Matt Tyrnauer: The Emperor of bad documentaries

Documentary on famous Italian fashion designer Valentino collapses into empty tribute

The central flaw in Matt Tyrnauer's Valentino: The Last Emperor is given away by its title. The film is so reverent, so completely in awe of its subject, that it manages to fail to develop any kind of sophisticated analysis of Valentino Garavani, the famous Italian fashion designer, as well as failing to establish why his story is relevant to anyone outside of the glitterati subculture that seems to have collected around him like celestial debris around a massive gravitational body. Esoteric subjects haven't historically been outside the ambit of documentary filmmakers and Valentino is nothing if not open about the fact that haute couture is an industry that exists exclusively to service the unreasonably rich — and it assumes, in turn, that anyone with an interest in the film will already have a passion for really fancy dresses. The question has to be asked, though: If Tyrnauer wants his audience to have taken at least a correspondence course in Valentinology, then how, exactly, will they benefit from watching his film?

It certainly won't be from the rendering of Valentino's relationship with his business partner of five decades, Giancarlo Giammetti. Though there are a handful of quietly touching moments throughout the film, Tyrnauer is always too distant to capture anything but an executive summary of his subjects’ feelings and Valentino himself never comes off as anything but selfish and impossibly vain. In other words, not the sort of man a film audience wants everything to work out for in the end (Valentino’s extensive philanthropic work is ignored). Nor will audiences watch it for the cutting insight offered into the absurd excess of Valentino's world.
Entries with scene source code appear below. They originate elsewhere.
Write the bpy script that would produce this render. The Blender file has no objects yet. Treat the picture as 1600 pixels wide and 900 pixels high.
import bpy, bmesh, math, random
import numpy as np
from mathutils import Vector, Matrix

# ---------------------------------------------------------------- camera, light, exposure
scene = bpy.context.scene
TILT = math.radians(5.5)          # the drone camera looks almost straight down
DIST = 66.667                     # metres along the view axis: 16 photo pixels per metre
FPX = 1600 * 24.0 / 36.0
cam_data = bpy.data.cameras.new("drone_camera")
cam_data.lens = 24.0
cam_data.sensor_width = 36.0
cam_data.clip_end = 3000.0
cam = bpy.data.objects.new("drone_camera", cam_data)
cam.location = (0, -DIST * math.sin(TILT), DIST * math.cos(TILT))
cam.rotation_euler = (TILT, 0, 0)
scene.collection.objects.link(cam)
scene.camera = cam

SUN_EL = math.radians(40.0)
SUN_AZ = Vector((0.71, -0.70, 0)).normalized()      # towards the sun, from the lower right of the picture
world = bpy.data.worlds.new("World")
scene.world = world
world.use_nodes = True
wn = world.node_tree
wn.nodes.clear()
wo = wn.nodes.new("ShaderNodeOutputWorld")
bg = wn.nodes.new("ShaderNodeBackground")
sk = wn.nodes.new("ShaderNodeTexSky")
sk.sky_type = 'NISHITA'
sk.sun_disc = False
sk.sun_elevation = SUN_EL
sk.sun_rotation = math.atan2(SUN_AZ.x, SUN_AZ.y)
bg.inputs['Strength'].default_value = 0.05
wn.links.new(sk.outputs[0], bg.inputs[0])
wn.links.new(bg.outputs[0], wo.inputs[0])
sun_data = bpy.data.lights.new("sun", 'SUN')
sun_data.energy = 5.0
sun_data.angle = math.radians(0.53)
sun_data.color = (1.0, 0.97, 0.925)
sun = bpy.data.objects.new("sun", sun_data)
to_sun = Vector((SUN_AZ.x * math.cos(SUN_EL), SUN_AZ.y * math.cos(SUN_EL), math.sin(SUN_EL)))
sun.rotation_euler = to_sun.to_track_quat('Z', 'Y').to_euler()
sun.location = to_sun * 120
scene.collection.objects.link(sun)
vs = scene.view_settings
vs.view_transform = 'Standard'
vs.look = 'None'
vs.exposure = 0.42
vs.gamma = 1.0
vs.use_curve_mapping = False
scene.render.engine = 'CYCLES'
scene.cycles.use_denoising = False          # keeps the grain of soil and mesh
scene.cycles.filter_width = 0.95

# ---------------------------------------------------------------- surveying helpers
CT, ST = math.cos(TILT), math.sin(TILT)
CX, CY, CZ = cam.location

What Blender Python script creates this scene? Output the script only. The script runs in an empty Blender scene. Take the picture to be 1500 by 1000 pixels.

His six identical pug dogs and his friendship with Rosario of Bulgaria are about as eccentric as Valentino gets in the film and Tyrnauer doesn't even allude to the fashion designer's history of strange behaviour (See: driving around Rome in a bulletproof red limo when the Marxist-Leninist terrorist group Brigate Rosse were operating there, the fact that he owns a castle, etc.).

The only thing left, then, is the occasional appearance of beautiful women in pretty, pretty dresses backed by loud techno music — which might well be enough to get you through the 96-minute runtime, although if that's the case, a colouring book with pictures of your favourite horses might do the job just as readily and a fair bit cheaper to boot.

Tyrnauer himself is a special correspondent for Vanity Fair magazine, so perhaps it shouldn’t be surprising that his film takes such a fiercely insular perspective and those who aren't frightened by that will probably have a fine time watching it. For anyone who isn't a fashionista or fashionista wannabe, Valentino will feel like the third act of a film they've mistakenly wandered in to; the saccharine, excessively laudatory conclusion of a man's story who, for what Tyrnauer gives us, doesn't seem to deserve it.